Shiran Fernando wonders if Sri Lanka is becoming a less competitive country in which to do business

Acompetitive business and operating environment is crucial to attracting a consistently high level of foreign direct investment (FDI), and ensuring that domestic businesses are investing in new projects or expanding. The Global Competitiveness Index (GCI) compiled by the World Economic Forum (WEF) is a popular index that ranks countries in terms of their competitiveness.

In 2018, the US dethroned Switzerland, which had enjoyed a nine year run as the world’s most competitive economy. Meanwhile Singapore, which recently signed an FTA with Sri Lanka, took second place.

The 2018 index has been remodelled as GCI 4.0 to take into consideration the impact of the Fourth Industrial Revolution. It looks into the competitive verticals associated with the Fourth Industrial Revolution wherein India for example has improved its rank from 63rd in 2017 to 58th under the new methodology.

However, under the old methodology, which did not focus on the Fourth Industrial Revolution, India would have experienced a massive slide from its 40th place ranking in 2017. India also enjoyed the largest upward movement in the rankings among G20 countries and is cited as ‘South Asia’s main driving force’ in terms of competitiveness.

SRI LANKA IN 2018 In the 2018 index, Sri Lanka has slipped by four places from its prior year rank to 85th of 140 countries. Under the old methodology too the country would have been placed at No. 85.

This suggests that there has not been a material change in Sri Lanka’s standing over the last 12 months. However, there’s been a declining trend since 2011 although the nation’s ranking did pick up slightly in some years.

Sri Lanka improved its performance in 2018 in terms of indicators related to ICT adoption, skills, market size, health and infrastructure. However, when it comes to key pillars such as institutions, product and labour markets, and business dynamism, the country’s ranking has fallen.

On the other hand, Sri Lanka’s innovation capability is apparently fairly good – the country finds itself in 80th place, which is above its overall ranking. While this is a commendable improvement, sub-indicators such as R&D expenditure as a percentage of GDP and having more applications for patents can boost Sri Lanka’s position when it comes to this indicator.

Given the forward-thinking nature of the GCI, it is imperative that Sri Lanka improves on these measures. Policy initiatives such as the proposed innovation and entrepreneurship strategy should be strongly considered to drive these agendas.

From a South Asian perspective, Sri Lanka leads in areas such as health, education and skills while performing as well as India in the context of having the most efficient infrastructure. These are areas in which Sri Lanka has historically outperformed its peers in the region.
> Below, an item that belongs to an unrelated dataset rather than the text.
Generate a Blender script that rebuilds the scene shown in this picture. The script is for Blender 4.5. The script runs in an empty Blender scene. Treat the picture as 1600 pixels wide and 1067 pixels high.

DATA ANALYSIS A June 2016 report by the World Bank titled ‘Enhancing Competitiveness in Sri Lanka’ identified the constraints and potential enablers to unlock opportunities to improve competitiveness.

Some of these recommendations are improving the investment climate, establishing trade enabling policies, progress in trade facilitation, attracting and retaining efficiency enhancing FDIs, and increasing innovation and entrepreneurship.

Also captured by this report is the effect that an increase in R&D would have on advancing Sri Lanka’s knowledge based growth trajectory.

R&D as a share of GDP was only 0.1 percent in 2017, which corresponds to a ranking of 110 of 140 nations. While funding is one of the missing pieces of the puzzle, there also has to be integration among existing research institutions and an improvement in the intellectual property regime.

This has reduced the country’s opportunity to expand the manufacture of high value products and exports, which is visible in the data derived from a recent study by the Center for International Development at Harvard University.

While Sri Lanka only added seven new products to its export portfolio between 2000 and 2015, the per capita GDP value addition was a mere US$ 5. However, if you were to consider the likes of Vietnam, which added 48 products to its export portfolio during this time, the value to per capita GDP was almost 100 times at 545 dollars.

This highlights the fact that Sri Lanka’s export basket remains concentrated and the much talked about diversification hasn’t really transpired in terms of the numbers.

DOING BUSINESS The expectation of policy makers is to improve the country’s ease of doing business indicators. And the target is to improve Sri Lanka’s ‘doing business’ ranking to 70 by 2020 from the current (2017) 111.

Steps such as digitising the business registration process, refining the enforcement of contracts and improving indicators related to trading across borders are part of the reform efforts. While these will help Sri Lanka climb up the rankings, policy makers will also need to look at other areas such as energy and labour that will help improve the competitiveness of the country and industry in general.